**Task prompt:** Starting at the top of the entries, restate word for word each line up to and including the one with "random.seed(7)".

Scene modeling code data
╭──

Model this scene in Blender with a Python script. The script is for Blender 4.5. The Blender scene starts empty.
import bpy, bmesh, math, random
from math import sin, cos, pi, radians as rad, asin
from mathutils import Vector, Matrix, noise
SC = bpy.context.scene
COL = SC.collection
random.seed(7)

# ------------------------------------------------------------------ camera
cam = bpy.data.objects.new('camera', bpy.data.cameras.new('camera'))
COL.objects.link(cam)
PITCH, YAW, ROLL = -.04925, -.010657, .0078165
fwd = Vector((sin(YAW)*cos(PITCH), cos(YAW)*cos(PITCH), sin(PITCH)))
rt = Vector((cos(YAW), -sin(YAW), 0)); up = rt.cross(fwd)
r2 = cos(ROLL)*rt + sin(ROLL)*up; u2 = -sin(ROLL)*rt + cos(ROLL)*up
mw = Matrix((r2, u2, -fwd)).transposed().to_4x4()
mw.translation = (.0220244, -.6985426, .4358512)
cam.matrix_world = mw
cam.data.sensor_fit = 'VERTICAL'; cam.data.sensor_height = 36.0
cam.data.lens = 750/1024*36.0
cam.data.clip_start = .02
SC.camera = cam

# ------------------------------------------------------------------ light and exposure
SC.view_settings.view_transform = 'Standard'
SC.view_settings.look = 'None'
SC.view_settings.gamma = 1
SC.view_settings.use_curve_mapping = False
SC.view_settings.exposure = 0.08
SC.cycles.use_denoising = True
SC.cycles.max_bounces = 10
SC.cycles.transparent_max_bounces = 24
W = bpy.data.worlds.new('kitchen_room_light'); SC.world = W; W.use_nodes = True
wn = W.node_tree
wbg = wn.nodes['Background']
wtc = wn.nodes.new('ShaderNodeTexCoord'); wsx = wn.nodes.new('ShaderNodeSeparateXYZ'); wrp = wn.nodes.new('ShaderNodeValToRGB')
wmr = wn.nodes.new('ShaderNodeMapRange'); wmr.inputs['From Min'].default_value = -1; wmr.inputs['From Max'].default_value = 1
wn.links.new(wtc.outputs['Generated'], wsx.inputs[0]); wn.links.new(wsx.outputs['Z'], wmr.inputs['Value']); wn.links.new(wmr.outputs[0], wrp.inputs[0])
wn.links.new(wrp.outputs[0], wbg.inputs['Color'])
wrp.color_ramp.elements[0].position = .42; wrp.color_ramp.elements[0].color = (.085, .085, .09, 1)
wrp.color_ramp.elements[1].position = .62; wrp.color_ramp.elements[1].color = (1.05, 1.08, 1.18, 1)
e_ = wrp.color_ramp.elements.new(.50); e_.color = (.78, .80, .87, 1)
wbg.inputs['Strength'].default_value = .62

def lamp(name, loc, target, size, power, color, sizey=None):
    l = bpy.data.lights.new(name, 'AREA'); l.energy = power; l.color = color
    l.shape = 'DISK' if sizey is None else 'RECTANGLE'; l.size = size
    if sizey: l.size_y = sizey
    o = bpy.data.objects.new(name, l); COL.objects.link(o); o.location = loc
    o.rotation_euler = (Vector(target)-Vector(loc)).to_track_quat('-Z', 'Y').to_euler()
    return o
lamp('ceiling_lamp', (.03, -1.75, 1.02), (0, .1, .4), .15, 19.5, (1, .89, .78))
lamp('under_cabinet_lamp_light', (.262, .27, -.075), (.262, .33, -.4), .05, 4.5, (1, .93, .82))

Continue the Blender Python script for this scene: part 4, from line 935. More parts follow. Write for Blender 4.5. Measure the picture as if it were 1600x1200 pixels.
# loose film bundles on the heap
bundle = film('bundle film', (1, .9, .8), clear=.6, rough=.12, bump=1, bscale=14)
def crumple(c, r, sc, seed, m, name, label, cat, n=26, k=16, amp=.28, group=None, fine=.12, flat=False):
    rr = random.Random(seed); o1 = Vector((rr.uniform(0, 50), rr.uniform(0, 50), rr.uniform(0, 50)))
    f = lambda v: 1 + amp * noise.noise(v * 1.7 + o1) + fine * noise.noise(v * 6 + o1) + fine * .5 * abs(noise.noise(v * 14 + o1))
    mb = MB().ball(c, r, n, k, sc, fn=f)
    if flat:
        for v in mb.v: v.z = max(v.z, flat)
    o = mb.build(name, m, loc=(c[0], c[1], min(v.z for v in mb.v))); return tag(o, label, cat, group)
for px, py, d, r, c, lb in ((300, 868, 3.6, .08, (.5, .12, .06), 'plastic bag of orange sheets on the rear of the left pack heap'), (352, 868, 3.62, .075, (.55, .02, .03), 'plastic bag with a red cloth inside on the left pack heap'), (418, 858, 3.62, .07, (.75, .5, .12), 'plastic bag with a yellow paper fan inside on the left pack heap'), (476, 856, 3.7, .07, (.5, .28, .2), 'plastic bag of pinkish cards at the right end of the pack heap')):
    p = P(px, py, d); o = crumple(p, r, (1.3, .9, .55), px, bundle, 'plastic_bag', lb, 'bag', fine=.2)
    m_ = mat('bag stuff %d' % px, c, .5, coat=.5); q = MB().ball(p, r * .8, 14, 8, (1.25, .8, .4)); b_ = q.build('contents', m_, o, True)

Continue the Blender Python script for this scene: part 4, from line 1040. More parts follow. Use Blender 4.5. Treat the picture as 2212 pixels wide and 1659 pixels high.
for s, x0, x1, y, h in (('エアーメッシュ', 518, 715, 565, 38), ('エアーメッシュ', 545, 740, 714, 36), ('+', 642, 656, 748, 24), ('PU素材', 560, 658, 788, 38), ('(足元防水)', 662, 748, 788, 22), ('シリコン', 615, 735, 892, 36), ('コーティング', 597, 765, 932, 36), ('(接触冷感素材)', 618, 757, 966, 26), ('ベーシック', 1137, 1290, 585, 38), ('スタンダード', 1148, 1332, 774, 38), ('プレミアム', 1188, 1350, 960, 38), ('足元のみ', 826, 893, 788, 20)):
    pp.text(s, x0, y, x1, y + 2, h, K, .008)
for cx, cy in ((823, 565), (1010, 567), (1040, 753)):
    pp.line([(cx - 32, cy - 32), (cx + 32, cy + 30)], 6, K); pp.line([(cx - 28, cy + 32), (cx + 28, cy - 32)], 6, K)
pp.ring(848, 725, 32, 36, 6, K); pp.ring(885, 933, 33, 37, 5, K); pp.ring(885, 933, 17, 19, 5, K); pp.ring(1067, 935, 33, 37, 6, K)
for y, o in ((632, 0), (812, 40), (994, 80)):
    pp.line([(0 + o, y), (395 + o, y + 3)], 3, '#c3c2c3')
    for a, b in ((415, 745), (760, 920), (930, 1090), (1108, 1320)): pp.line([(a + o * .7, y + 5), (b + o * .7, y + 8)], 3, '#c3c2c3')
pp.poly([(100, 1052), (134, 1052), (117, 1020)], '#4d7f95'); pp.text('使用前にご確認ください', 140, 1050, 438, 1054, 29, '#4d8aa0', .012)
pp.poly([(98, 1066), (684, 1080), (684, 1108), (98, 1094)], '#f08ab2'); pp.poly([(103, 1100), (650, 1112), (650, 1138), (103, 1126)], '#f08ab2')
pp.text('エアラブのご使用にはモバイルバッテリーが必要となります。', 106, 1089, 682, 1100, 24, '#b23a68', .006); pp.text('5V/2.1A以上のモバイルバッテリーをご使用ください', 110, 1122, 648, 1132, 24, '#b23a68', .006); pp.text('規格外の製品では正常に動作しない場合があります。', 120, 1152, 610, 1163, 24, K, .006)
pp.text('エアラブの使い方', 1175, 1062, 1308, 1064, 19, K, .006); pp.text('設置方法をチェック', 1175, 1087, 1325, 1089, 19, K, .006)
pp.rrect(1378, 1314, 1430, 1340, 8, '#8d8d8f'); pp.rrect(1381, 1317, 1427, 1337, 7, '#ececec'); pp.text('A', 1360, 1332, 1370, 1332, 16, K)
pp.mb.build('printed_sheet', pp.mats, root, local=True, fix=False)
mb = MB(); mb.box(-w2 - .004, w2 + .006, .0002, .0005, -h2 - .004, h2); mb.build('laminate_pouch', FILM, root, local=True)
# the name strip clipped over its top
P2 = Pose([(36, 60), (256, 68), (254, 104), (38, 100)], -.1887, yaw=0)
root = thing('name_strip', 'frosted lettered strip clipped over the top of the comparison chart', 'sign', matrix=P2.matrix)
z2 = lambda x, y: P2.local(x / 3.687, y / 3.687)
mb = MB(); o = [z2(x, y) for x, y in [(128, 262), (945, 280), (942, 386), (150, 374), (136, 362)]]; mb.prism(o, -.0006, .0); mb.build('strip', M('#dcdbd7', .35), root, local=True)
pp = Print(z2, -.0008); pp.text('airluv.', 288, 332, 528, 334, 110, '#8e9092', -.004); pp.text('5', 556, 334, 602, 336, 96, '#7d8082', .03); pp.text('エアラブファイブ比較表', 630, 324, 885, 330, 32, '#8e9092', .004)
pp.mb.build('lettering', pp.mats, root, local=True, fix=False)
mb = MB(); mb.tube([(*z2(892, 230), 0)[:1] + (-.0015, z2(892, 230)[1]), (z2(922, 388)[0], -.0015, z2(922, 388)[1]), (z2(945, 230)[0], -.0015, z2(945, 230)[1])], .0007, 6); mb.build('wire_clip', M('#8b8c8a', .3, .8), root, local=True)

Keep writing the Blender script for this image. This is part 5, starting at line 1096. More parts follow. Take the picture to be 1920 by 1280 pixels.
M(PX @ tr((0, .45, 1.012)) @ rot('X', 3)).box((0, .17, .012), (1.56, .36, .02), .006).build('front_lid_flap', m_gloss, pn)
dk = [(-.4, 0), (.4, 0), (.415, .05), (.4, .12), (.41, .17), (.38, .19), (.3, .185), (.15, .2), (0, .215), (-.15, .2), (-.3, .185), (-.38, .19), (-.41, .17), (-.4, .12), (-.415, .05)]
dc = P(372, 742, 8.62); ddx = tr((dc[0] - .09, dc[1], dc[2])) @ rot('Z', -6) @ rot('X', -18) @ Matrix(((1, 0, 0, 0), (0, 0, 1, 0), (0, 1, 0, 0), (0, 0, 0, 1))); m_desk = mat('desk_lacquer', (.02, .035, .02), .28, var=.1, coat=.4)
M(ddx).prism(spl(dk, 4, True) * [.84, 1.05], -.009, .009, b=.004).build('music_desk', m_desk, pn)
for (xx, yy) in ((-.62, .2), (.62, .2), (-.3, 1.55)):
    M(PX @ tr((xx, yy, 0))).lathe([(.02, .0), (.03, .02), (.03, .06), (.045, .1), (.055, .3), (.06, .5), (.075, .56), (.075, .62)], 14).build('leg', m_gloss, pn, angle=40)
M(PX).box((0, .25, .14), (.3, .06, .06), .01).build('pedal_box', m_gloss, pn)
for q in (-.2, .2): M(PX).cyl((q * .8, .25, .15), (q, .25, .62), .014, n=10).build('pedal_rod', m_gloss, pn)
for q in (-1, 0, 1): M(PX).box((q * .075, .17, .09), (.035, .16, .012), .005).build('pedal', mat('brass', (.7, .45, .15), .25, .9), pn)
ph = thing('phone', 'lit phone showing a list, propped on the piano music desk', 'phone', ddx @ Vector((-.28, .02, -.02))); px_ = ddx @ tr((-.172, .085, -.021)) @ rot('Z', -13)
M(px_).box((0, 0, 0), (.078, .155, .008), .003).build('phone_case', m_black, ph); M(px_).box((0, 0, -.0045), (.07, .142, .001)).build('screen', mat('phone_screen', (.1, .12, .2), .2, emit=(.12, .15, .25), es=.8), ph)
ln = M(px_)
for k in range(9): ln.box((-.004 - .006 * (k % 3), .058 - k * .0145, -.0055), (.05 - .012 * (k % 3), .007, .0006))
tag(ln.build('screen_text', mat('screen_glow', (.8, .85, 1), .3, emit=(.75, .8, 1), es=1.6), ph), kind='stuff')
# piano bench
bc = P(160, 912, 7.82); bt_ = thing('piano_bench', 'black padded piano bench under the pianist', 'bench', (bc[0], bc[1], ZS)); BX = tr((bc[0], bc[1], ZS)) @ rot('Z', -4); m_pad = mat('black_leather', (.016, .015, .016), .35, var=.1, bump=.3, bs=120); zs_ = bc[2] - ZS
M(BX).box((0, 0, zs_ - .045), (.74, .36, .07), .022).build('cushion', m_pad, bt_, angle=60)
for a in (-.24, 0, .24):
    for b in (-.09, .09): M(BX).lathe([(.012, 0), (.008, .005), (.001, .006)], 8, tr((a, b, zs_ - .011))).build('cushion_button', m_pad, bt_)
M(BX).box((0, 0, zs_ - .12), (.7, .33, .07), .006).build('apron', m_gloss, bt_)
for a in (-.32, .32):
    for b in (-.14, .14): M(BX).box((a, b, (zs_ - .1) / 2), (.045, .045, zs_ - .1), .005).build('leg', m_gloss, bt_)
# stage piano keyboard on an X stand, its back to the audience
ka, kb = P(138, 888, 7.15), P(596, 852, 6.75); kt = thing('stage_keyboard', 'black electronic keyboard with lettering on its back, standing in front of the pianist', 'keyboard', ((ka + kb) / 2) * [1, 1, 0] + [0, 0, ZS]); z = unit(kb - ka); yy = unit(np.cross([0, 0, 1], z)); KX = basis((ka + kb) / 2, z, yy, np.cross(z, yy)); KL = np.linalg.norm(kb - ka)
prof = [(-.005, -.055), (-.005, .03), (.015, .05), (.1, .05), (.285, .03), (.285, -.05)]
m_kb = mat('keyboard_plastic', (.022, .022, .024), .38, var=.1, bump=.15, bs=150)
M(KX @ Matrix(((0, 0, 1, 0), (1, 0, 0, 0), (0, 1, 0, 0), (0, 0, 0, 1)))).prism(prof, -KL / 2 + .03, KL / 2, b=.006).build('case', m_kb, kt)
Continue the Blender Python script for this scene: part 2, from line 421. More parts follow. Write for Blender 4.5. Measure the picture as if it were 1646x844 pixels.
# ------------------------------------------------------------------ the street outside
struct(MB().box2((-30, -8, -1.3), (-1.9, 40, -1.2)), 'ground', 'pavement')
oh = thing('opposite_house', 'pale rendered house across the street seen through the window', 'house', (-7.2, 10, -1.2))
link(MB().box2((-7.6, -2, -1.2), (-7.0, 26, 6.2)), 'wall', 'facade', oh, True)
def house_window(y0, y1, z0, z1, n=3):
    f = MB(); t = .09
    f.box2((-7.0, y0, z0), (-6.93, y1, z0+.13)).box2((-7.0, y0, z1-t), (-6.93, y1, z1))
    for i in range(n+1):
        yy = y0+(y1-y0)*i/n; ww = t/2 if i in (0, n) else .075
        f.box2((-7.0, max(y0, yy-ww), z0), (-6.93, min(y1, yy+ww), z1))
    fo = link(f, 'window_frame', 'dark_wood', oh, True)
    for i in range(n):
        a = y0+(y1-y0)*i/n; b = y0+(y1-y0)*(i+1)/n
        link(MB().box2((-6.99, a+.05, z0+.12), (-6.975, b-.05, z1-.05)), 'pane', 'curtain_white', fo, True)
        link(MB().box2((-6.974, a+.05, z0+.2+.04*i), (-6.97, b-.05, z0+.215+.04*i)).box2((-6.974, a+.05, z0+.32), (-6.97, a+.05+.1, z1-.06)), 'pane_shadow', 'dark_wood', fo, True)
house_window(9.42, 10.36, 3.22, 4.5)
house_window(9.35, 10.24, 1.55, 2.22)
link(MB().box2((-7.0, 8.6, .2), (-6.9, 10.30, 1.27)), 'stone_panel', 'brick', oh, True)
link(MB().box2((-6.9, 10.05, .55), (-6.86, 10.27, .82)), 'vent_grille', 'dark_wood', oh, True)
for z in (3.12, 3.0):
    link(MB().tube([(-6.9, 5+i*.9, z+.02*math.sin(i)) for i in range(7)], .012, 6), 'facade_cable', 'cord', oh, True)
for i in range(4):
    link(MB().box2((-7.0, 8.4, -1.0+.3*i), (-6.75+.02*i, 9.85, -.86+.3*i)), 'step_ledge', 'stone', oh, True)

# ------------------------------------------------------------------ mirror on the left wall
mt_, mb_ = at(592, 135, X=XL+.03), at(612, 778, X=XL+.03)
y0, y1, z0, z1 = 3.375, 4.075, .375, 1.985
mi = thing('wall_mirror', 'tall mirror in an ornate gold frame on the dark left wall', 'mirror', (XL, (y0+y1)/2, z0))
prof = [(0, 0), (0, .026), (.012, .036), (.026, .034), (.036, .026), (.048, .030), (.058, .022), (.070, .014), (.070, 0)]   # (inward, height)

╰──

**Result:**
Model this scene in Blender with a Python script. The script is for Blender 4.5. The Blender scene starts empty.
import bpy, bmesh, math, random
from math import sin, cos, pi, radians as rad, asin
from mathutils import Vector, Matrix, noise
SC = bpy.context.scene
COL = SC.collection
random.seed(7)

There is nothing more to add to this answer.